The biggest comeback in the PGA Championship since it switched from matchplay to strokeplay in 1958 came at Oakmont in 1978 when John Mahaffey shot a 66 to make up seven shots on Watson in the final round and then won a three-way playoff that also featured Jerry Pate.
Four other PGA Championships have seen the eventual winner prevail after starting the final round six shots back: Bob Rosburg in 1959, LannyWadkins in 1977, Payne Stewart in 1989 and Australia’s Steve Elkington in 1995.

Of course, heroic charges down the stretch have occurred in the [British] Open as well. As recently as 2012, Ernie Els overhauled a six-shot deficit to edge out the hapless Adam Scott. Poor course management clearly contributed to the young Australian missing out on what would have been his first Major title. But his mistakes shouldn’t detract from the Big Easy’s brave finish in what was the second largest final-round comeback in the championship’s 152-year history.

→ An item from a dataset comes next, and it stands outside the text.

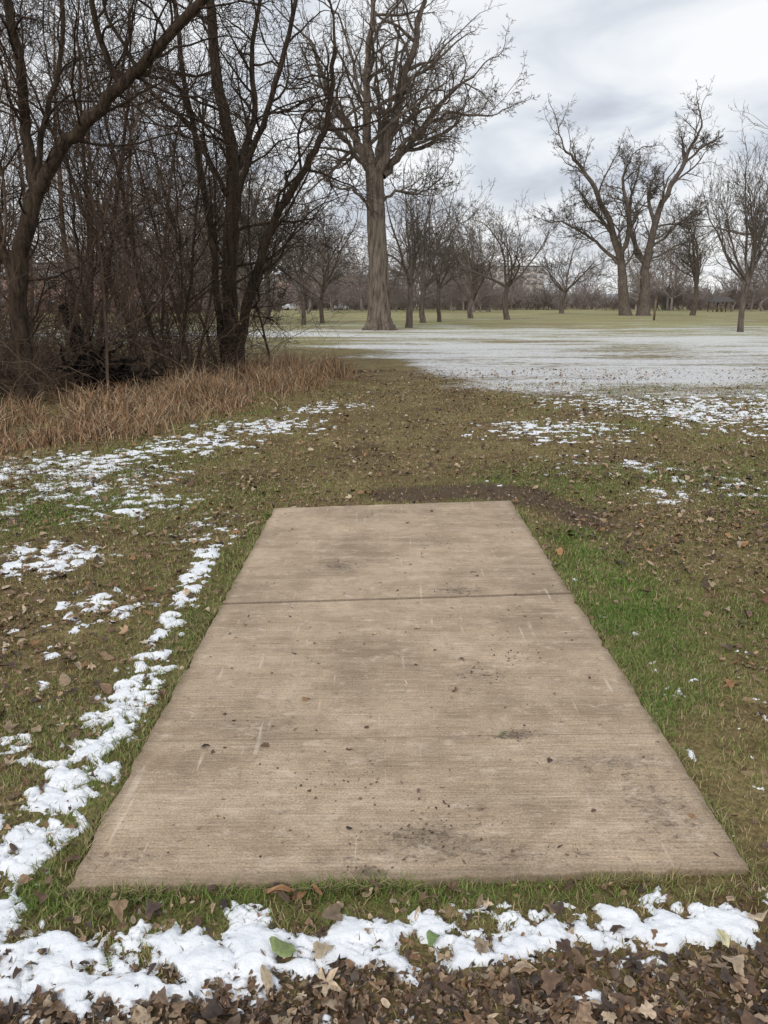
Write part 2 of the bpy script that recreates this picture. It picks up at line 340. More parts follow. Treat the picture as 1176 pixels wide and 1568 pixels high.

Also frequently remembered, perhaps more for the leader’s collapse than the eventual winner’s charge, was the greatest final-round comeback of them all, at Carnoustie in 1999. Paul Lawrie was a seemingly hopeless 10 shots off the pace when he teed off on Sunday afternoon. Frenchman Jean Van de Velde had led from the halfway mark, was five shots clear going into the final round and still had three strokes in hand as he drove up the last. Catastrophically, he then recorded a triple-bogey seven that plummeted him into a three-man playoff alongside Lawrie and Justin Leonard, the 1997 champion.
Local man Lawrie had earlier shot a remarkable 67, a superb score in inclement conditions and on a brutal course with rough so thick it was causing many of the field to lose their sanity as well as their golf balls. In the four-hole playoff, Lawrie birdied 17 and 18 to win comfortably, but the feeling persists that the Scot never really received the credit his final-round charge deserved.
Perhaps the horror of empathizing with a defeat snatched from the jaws of victory really is a more powerful emotion than the thrill of witnessing a dramatic and brilliant come-from-behind victory. Either way, it always makes for a good story.